I have six stations in my room. They open one by one, during September and
October, and I go over the rules and expectations for each station with each
class as it opens. Always available are: Drawing, 3-D Construction, Computer
(for 2) and Clay. The other two stations change - in the fall we had Collage
and Painting; now it's Paper Mache and Puppetry. Later on, we'll have Fiber
Arts and Printmaking. Some stations require a 2 or 3-week commitment. The
trick is to have everything out and available, so children don't have to ask
me where things are. Anything I don't want them to use is put out of sight.

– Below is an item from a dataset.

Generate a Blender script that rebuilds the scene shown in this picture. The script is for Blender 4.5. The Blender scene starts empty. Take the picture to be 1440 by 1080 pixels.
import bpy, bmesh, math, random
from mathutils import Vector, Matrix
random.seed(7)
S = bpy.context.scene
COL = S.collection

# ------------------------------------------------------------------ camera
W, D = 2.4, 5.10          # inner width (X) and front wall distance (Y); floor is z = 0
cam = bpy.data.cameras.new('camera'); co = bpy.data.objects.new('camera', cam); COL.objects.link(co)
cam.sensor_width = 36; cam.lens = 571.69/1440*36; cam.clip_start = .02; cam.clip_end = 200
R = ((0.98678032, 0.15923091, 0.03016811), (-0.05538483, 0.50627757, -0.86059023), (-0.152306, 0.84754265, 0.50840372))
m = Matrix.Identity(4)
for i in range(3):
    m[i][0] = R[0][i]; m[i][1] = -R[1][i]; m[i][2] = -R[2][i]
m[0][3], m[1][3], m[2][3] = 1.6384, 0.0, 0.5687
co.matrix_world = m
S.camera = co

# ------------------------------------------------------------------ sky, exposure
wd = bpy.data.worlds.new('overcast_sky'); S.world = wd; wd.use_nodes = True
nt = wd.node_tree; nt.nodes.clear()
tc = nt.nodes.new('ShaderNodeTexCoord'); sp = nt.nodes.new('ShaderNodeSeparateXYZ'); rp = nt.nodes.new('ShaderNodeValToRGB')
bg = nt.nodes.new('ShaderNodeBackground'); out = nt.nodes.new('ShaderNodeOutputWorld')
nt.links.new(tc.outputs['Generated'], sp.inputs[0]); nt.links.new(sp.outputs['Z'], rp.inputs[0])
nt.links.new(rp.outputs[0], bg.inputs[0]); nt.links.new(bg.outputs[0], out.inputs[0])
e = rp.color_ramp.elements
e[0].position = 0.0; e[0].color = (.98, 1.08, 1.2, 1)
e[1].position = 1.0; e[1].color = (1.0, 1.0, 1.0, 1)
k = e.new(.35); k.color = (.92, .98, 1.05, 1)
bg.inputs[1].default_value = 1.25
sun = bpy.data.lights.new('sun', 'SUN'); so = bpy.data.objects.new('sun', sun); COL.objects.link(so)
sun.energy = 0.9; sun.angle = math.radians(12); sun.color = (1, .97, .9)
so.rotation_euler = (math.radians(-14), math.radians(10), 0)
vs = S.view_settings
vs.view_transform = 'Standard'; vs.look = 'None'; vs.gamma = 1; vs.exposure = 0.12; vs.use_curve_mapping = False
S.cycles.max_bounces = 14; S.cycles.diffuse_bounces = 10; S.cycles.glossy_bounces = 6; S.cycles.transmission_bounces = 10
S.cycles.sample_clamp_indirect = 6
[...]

If students don't clean up a station at the end of class, the class loses
that station the next week. Management usually runs pretty well, unless I am
not prepared. I still do some whole group lessons, because there are certain
skills everyone needs (and those standards to consider). My K's and 1's use
the stations less because they have a lot of skills to learn! Art History
enters in relation to specific activities - for example, I might show them
Lucy Lewis' work when we open the clay center, or read about artists as they
are working. Obviously, choice works best if you have a room. I tried it on a
cart for a while, but found it too physically demanding. I do know someone
who did it on a cart successfully; she arranged boxes with supplies for each
station, and students did the set-up. You have to REALLY want choice to make
it work on a cart.

Students love to share their work, and we try to allow some time at the end
of class for that. Their work is so much richer than anything I could dream
up for them to do! John has made an entire air fleet of clay, which inspired
many more planes from younger students. Christine is making a huge paper
mache dragon for our office. Matthew discovered that he's good at watercolor.
Yes, sometimes it gets a little crazy, but it makes educational sense to me
and that's why I offer choices to my students.